Dans un Sahel en proie aux conflits armés, à la violence extrémiste et à la fragmentation sociale, les jeunes femmes, trop souvent reléguées à la marge des processus décisionnels, s’imposent peu à peu comme des bâtisseuses de paix.
Traditionnellement exclues des sphères de pouvoir, les jeunes femmes sahéliennes ont longtemps été perçues comme des victimes passives des conflits. Pourtant, elles jouent un rôle fondamental dans la cohésion des communautés, la prévention de la radicalisation et la reconstruction du lien social. Leur engagement prend des formes multiples comme dialogue intergénérationnel, sensibilisation à la non-violence, médiation communautaire ou encore éducation à la paix.

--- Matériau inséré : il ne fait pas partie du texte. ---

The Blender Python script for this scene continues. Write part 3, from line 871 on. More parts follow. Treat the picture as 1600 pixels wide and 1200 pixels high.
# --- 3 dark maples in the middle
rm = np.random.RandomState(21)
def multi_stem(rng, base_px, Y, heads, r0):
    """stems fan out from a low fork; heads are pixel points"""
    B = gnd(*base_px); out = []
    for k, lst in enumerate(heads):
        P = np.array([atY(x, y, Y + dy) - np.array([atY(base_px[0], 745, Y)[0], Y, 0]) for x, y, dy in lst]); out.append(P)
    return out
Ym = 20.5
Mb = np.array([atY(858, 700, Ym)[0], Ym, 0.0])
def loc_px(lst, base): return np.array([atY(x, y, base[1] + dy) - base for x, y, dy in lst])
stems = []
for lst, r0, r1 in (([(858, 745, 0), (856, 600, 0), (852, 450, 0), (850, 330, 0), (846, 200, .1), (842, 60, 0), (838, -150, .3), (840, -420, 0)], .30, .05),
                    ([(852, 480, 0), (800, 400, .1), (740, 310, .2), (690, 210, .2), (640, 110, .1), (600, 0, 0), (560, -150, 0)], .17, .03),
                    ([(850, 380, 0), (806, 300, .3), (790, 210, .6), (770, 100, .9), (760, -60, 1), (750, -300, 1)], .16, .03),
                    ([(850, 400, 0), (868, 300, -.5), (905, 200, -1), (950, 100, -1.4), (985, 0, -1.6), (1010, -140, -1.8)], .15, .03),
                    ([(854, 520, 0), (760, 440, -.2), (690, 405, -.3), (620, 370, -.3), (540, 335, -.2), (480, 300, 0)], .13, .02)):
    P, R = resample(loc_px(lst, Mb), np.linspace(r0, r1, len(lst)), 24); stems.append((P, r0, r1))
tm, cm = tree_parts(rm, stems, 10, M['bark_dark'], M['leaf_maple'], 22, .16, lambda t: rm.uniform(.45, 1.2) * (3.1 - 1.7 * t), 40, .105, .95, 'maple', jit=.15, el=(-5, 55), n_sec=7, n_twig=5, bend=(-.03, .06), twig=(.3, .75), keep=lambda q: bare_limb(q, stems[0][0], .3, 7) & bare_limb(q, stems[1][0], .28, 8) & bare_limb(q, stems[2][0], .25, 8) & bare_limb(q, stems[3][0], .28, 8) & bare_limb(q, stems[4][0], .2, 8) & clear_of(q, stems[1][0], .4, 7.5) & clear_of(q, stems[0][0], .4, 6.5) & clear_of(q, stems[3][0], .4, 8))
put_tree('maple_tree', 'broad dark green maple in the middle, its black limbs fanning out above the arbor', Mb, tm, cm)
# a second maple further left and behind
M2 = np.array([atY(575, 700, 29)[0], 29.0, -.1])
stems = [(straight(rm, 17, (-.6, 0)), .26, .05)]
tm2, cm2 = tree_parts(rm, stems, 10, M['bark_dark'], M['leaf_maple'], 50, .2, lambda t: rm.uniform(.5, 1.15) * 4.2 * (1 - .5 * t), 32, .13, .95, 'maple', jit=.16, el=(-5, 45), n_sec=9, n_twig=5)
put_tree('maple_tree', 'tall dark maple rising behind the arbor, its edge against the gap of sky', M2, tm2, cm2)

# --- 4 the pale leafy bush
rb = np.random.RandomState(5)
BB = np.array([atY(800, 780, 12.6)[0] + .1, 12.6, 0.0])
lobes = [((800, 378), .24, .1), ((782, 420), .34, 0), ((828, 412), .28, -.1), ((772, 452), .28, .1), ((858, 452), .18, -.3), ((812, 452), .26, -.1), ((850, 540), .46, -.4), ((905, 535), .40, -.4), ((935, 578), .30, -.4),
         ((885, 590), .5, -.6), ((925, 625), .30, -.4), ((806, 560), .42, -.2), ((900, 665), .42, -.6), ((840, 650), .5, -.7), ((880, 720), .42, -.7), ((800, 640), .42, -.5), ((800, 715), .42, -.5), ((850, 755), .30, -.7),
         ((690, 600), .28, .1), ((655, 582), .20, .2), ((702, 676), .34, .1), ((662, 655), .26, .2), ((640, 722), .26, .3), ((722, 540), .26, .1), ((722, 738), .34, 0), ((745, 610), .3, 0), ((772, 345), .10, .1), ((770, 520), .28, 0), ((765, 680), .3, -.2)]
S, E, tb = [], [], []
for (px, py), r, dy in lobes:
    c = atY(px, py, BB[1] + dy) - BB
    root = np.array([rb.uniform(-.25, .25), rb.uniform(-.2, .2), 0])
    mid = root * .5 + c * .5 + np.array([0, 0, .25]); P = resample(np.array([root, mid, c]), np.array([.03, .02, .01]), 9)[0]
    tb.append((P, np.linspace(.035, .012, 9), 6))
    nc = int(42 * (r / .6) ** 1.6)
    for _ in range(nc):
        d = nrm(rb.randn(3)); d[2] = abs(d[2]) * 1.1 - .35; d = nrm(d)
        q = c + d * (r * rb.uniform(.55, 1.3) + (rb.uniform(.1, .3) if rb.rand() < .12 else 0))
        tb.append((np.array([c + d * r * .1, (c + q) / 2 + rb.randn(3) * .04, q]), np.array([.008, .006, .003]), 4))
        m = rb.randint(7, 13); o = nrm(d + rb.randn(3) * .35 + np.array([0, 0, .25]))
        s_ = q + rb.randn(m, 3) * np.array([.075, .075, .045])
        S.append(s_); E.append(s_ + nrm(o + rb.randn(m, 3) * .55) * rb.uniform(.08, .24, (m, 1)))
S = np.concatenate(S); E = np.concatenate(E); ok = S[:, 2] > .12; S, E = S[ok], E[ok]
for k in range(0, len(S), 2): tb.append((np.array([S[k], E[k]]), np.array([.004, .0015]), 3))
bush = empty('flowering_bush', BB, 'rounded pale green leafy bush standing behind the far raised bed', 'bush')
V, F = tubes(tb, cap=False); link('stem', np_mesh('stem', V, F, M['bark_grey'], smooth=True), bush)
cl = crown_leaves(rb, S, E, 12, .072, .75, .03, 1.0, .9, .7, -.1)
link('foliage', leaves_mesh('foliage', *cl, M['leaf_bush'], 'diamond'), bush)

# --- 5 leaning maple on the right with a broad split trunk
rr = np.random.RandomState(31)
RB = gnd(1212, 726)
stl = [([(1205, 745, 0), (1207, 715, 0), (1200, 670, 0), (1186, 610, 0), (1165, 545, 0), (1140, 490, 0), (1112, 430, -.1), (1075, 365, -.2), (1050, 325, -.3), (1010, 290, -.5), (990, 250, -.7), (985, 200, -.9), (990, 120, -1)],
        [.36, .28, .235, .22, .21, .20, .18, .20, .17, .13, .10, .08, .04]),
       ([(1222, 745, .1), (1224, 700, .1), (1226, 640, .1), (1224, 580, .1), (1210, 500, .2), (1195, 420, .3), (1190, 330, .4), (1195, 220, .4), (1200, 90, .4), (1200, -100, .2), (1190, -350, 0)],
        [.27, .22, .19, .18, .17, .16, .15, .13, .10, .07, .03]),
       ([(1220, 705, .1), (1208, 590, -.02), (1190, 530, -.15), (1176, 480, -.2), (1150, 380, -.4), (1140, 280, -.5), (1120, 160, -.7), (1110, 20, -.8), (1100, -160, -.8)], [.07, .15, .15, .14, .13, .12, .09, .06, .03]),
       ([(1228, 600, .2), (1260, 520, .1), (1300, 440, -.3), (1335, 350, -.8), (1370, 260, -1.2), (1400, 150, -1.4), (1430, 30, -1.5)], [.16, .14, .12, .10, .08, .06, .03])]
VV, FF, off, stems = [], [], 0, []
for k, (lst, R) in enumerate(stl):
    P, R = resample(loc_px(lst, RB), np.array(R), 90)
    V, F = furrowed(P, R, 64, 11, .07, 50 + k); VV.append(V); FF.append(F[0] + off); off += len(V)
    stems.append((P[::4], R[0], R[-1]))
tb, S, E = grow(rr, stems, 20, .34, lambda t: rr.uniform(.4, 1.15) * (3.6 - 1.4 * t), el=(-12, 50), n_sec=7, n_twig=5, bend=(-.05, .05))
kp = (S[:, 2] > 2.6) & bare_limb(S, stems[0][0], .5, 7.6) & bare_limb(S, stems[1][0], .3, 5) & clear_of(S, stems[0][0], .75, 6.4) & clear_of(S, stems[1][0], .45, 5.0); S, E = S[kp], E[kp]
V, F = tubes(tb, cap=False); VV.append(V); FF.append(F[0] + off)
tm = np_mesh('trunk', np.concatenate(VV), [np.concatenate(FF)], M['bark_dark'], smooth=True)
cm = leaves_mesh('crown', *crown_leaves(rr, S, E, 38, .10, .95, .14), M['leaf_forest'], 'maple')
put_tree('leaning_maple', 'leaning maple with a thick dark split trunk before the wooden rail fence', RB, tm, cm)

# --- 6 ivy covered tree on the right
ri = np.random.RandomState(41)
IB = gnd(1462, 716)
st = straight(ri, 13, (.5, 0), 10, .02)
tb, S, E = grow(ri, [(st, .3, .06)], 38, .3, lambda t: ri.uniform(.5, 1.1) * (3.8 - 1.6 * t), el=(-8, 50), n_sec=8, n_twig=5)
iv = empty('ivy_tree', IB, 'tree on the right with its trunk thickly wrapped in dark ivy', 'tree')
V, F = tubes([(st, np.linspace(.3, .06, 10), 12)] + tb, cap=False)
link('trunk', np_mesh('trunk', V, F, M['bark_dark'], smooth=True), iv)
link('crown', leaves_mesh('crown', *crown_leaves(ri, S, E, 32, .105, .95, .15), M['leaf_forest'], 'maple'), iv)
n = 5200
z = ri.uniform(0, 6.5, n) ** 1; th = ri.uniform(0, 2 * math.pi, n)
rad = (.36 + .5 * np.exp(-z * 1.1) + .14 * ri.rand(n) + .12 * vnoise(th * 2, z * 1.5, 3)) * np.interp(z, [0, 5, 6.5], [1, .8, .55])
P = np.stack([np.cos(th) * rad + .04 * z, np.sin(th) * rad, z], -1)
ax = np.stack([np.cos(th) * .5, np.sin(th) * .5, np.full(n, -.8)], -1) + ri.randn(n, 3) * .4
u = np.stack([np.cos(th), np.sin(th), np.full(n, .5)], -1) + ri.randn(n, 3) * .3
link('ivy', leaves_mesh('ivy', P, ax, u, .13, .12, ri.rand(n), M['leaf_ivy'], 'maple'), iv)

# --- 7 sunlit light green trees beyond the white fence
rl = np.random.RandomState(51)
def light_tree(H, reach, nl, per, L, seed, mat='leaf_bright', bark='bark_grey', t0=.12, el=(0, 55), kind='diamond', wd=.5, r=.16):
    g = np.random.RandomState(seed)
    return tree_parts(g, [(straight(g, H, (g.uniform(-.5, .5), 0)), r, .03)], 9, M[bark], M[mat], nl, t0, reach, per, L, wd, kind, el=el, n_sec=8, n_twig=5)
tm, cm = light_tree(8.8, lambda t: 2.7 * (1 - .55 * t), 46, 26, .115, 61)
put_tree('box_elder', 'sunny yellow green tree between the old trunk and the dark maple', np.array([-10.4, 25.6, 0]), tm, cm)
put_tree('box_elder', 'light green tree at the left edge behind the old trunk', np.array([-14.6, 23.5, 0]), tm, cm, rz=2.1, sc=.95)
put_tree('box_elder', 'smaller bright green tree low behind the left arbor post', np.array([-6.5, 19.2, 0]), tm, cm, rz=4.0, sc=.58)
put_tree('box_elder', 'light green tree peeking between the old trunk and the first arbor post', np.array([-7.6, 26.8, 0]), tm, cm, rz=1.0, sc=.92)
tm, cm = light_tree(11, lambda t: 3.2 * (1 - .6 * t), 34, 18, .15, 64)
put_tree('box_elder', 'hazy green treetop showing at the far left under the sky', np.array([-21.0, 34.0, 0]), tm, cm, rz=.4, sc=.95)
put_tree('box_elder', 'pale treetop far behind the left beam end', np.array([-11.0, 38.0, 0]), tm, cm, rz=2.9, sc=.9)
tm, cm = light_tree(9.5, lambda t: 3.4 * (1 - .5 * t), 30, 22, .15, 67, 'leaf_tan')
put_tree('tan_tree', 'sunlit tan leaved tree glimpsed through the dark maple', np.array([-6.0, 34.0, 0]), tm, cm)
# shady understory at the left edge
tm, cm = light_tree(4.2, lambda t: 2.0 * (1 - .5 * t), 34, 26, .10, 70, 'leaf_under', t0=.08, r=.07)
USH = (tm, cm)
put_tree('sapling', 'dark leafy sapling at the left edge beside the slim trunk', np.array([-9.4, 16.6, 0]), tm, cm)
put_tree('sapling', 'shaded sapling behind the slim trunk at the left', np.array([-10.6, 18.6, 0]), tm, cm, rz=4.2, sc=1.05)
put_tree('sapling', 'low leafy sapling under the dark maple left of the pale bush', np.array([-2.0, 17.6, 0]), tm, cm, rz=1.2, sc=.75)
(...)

Comme le souligne ONU Femmes, « la participation des femmes aux processus de paix augmente de 35 % la probabilité que les accords soient durables » (ONU Femmes, 2023). Au Sahel, cette réalité prend tout son sens à travers les parcours de jeunes femmes engagées malgré les pesanteurs sociales et les menaces sécuritaires.
À Tombouctou, Aïcha organise des forums communautaires qui réunissent jeunes, leaders religieux et anciens combattants pour déconstruire les discours de haine. À Niamey, Fatimata lance une campagne numérique contre l’enrôlement des mineurs via TikTok et WhatsApp. À Ouahigouya, Mariam crée un réseau d’éducatrices de paix dans les écoles rurales pour apprendre aux enfants à résoudre les conflits par le dialogue.
Ces actions, souvent discrètes mais efficaces, sont soutenues par des organisations comme Plan International à travers le projet Sahel Women and Girls Resilience, ou encore le G5 Sahel, qui promeut l’intégration des femmes dans les dispositifs de sécurité (Plan International, 2023 ; G5 Sahel, 2022).
Face à cette crise, des initiatives locales, souvent portées par des ONG ou des jeunes eux-mêmes, émergent. Des « écoles communautaires » voient le jour dans les camps de déplacés. Des programmes de radio éducative permettent de continuer à apprendre à distance. Des enseignants bénévoles s’engagent malgré les menaces. L’UNESCO souligne aussi l’importance de former des éducateurs à l’accompagnement psychosocial et de renforcer la sécurité autour des établissements (UNESCO, 2023). Cette résilience montre qu’en dépit du chaos, l’envie d’apprendre demeure forte. Mais sans soutien logistique, financier et politique, ces efforts resteront marginaux.
Dans un contexte marqué par les déplacements forcés, les menaces djihadistes et l’effondrement des services publics, ces jeunes femmes font preuve de résilience et d’innovation sociale. Elles créent des espaces d’écoute, mobilisent les réseaux sociaux comme outils de prévention et agissent souvent sans protection ni reconnaissance institutionnelle.
« Quand les jeunes femmes prennent la parole, c’est la société entière qui se met en mouvement », confiait récemment une militante malienne lors d’un forum local.
Construire la paix au Sahel sans les femmes, et en particulier sans les jeunes femmes, est une illusion. Leur implication doit être renforcée par des mécanismes de financement adaptés, des formations, et un accès réel aux espaces de décision. Le Sahel de demain ne pourra se reconstruire qu’en valorisant toutes ses forces vives et les jeunes femmes en sont une, essentielle.